<<<<

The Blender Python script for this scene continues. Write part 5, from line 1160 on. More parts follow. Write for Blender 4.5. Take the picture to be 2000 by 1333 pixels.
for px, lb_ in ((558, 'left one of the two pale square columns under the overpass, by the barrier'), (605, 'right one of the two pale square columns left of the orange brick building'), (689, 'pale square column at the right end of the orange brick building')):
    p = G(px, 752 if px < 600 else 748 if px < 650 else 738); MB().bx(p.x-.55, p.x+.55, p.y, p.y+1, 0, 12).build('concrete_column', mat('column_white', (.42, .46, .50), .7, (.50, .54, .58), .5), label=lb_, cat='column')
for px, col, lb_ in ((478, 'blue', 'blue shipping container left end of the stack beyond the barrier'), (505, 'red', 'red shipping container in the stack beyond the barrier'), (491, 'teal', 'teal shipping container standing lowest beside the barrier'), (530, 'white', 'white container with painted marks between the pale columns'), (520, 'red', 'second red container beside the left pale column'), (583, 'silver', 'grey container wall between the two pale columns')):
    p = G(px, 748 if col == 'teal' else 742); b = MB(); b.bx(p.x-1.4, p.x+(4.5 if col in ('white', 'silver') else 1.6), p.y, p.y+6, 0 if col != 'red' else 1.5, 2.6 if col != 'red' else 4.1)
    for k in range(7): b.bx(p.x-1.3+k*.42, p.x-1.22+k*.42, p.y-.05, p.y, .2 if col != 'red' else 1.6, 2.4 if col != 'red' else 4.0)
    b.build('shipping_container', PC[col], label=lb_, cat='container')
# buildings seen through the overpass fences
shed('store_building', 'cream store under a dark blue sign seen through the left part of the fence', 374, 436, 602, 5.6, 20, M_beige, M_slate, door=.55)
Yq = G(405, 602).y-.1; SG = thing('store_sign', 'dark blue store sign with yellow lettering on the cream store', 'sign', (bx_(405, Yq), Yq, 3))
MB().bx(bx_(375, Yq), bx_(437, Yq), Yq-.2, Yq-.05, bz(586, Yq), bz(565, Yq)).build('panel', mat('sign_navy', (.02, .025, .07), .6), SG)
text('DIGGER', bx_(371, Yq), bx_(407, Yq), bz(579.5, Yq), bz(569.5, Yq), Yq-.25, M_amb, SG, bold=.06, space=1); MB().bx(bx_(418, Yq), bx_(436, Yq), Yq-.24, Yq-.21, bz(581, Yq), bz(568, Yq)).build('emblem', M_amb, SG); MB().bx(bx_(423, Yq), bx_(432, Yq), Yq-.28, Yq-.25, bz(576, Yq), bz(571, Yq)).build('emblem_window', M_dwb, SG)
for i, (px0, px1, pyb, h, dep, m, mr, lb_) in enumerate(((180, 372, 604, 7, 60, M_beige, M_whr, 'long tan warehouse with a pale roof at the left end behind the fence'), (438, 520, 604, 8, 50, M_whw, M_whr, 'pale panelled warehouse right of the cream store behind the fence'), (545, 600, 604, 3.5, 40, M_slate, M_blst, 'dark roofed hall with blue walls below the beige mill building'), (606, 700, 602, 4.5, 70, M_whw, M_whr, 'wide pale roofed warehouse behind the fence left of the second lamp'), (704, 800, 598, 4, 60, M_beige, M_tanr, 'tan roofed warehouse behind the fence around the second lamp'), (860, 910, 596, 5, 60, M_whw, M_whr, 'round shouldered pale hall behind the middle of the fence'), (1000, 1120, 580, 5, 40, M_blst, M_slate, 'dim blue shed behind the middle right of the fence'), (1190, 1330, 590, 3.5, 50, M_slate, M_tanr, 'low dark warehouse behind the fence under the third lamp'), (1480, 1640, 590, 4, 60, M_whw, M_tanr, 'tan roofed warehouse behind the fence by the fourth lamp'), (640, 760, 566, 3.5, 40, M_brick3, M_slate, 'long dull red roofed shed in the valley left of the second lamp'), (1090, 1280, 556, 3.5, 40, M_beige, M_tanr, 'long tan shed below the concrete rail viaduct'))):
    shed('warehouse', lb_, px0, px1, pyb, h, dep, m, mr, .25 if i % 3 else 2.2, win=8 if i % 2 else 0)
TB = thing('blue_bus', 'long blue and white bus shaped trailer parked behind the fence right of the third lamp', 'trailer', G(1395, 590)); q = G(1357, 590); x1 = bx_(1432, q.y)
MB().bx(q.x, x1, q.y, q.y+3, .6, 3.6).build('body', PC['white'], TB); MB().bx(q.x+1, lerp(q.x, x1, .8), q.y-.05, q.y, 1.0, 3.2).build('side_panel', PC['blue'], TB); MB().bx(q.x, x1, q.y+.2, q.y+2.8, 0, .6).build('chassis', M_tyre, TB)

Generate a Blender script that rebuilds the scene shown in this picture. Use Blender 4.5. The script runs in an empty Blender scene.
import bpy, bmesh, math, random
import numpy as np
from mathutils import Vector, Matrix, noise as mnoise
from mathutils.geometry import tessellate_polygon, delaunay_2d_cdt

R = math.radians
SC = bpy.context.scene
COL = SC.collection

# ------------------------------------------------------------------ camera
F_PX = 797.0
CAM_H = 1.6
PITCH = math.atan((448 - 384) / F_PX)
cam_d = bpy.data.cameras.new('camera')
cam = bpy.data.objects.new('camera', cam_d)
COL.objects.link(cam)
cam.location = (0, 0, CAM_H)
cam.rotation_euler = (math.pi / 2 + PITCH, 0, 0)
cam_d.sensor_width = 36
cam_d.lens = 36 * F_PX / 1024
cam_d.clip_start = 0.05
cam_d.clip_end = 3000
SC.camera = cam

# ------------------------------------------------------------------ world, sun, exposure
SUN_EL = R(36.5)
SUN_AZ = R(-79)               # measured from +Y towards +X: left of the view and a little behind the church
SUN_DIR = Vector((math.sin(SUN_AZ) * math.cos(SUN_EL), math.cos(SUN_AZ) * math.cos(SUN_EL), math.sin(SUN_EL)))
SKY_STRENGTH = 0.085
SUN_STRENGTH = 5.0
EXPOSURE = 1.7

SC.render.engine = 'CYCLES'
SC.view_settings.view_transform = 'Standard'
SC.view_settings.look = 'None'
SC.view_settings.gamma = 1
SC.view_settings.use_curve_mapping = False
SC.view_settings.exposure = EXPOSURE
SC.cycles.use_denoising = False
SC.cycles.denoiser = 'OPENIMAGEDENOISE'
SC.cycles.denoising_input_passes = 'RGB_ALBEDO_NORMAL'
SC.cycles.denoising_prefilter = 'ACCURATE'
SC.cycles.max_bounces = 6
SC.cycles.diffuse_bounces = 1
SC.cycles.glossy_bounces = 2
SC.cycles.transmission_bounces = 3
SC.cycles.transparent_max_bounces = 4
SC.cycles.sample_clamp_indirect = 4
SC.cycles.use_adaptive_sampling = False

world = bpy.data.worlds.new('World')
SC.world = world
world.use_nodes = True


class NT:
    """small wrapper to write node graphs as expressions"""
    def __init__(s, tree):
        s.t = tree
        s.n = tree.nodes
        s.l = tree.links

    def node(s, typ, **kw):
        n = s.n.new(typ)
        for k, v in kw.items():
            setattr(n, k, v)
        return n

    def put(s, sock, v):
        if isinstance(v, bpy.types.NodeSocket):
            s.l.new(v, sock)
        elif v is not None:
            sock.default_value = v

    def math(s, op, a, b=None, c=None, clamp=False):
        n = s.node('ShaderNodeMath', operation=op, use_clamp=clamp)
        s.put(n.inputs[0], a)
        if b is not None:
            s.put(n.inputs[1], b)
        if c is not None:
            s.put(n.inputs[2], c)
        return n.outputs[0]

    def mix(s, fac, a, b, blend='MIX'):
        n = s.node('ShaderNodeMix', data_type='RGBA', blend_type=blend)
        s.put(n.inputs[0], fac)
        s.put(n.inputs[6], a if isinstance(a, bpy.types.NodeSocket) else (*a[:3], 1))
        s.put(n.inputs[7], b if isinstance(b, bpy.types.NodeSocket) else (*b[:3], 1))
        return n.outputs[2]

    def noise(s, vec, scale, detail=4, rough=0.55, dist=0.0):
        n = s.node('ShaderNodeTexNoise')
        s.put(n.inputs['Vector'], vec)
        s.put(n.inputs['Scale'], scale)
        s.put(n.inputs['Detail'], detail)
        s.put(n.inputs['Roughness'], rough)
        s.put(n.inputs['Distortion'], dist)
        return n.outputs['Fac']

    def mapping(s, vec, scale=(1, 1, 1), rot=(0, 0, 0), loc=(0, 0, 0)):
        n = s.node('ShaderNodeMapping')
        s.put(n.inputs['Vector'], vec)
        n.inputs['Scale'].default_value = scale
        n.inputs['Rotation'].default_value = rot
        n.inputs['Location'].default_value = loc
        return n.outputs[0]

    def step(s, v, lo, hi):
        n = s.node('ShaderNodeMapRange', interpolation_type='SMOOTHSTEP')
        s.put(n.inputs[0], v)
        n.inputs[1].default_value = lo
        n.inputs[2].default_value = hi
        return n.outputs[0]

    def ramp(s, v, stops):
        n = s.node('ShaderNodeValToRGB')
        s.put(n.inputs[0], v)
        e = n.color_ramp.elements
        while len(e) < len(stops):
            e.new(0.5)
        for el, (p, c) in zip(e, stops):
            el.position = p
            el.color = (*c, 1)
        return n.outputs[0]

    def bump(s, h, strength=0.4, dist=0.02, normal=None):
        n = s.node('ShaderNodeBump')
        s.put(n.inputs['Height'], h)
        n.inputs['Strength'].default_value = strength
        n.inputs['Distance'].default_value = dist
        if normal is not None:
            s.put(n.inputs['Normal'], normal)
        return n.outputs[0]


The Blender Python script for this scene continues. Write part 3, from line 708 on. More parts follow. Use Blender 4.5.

>>>>

- **DIRECTION**
Go through the material above and count the lines that contain "picture"; give that number alone.

- **EXERCISE RESPONSE**
2